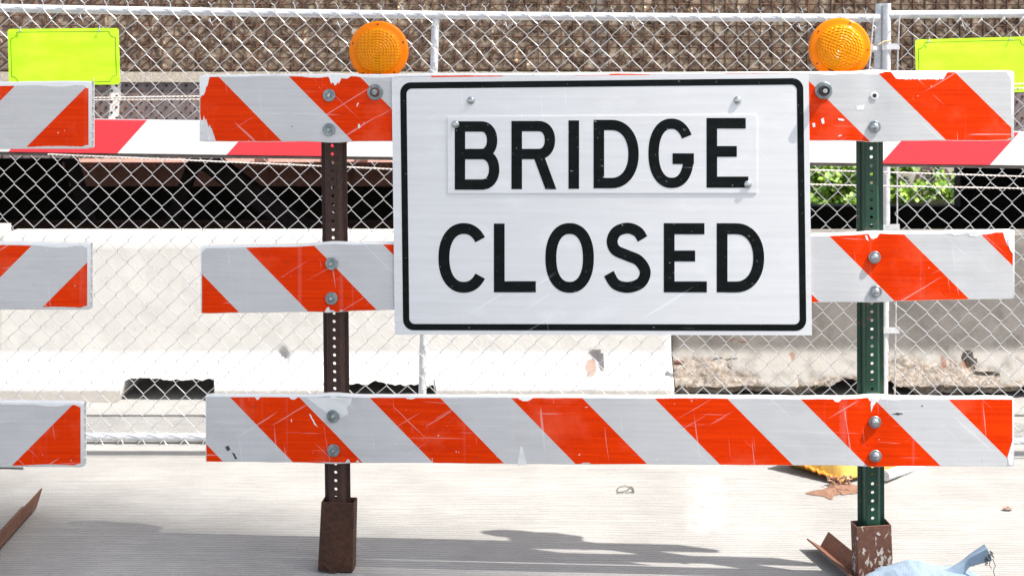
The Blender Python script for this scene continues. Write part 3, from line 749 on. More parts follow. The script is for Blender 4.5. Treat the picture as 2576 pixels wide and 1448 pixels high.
mid = lambda x: (ay(x) + aby(x)) / 2 + .0
mb = MB(); secs = [xa + (xb - xa) * i / 40 for i in range(41)]
for x in secs:
    for (yy, off) in ((ay(x), 0), (ay(x) + 1.0, -.003), (aby(x) - 1.5, -.003), (aby(x), 0), (aby(x), .03), (ay(x), .03)): mb.v.append(W(x, yy, YA) + Vector((0, off, 0)))
for i in range(40):
    for k in range(6): a = i * 6 + k; b = i * 6 + (k + 1) % 6; mb.f.append((a, b, b + 6, a + 6))
mb.f += [tuple(range(6))[::-1], tuple(240 + k for k in range(6))]
mb.build('striped_panel', M['arm'], ga, uvf=lambda v: (v.x, v.z - (EYE - (375 - HZ) / F * YA)))
mb = MB()
mb.tube([W(x, aby(x) + 3.2, YA + .012) for x in secs], .0065, 8); mb.build('edge_tube', M['arm_metal'], ga, smooth=True)
mb = MB(); mb.tube([W(x, ay(x) - 1.0, YA + .012) for x in secs], .0025, 6); 
mb.build('top_trim', M['plastic'], ga)
s = NT('rope_white'); p = worldvec(s); s.base(s.mix(s.noise(p, 90, 3), (0.55, 0.48, 0.42), (0.80, 0.74, 0.68))); s.set(Roughness=.55); M['rope'] = s.m
def cable(pts, label):
    P = [W(x, y, YA - .011) for x, y in pts]; L = []
    for a, b in zip(P, P[1:]):
        n = max(1, int((b - a).length / .006)); L += [a.lerp(b, i / n) for i in range(n)]
    mb = MB(); acc = 0
    for ph in (0, math.pi):
        mb.tube([q + Vector((0, .0017 * math.cos(i * 1.25 + ph), .0017 * math.sin(i * 1.25 + ph))) for i, q in enumerate(L)], .0020, 4, cap=False)
    tag(mb.build('support_cable', M['rope'], smooth=True), label, 'cable', 'twisted cables strung along the gate arm')
cable([(-600, 249), (231, 246), (500, 242.5), (1400, 231), (2560, 211.5), (3300, 199)], 'twisted pale cable, upper of the two close cables above the gate arm at left')
cable([(-600, 255), (231, 251.7), (500, 250), (1400, 240), (2560, 222.5), (3300, 213)], 'twisted pale cable, lower of the two close cables above the gate arm at left')
cable([(120, 388), (805, 417.5), (989, 425.6), (2040, 464), (2226, 468), (2576, 474), (3300, 488)], 'twisted pale cable sagging from the arm at left to below the ivy gap at right')
cable([(1500, 412), (2040, 427.6), (2576, 444), (3300, 466)], 'twisted pale cable crossing the ivy just under the gate arm at right')
# bracket on arm (casts the bump in the arm's shadow)
mb = MB(); c = W(560, 292, YA); mb.box((c.x - .05, YA - .002, c.z - .012), (c.x + .05, YA + .03, c.z + .018)); mb.build('bracket', M['arm_metal'], ga)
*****
Aim of the exercise = List each line holding the string "from".

Result =
The Blender Python script for this scene continues. Write part 3, from line 749 on. More parts follow. The script is for Blender 4.5. Treat the picture as 2576 pixels wide and 1448 pixels high.
cable([(120, 388), (805, 417.5), (989, 425.6), (2040, 464), (2226, 468), (2576, 474), (3300, 488)], 'twisted pale cable sagging from the arm at left to below the ivy gap at right')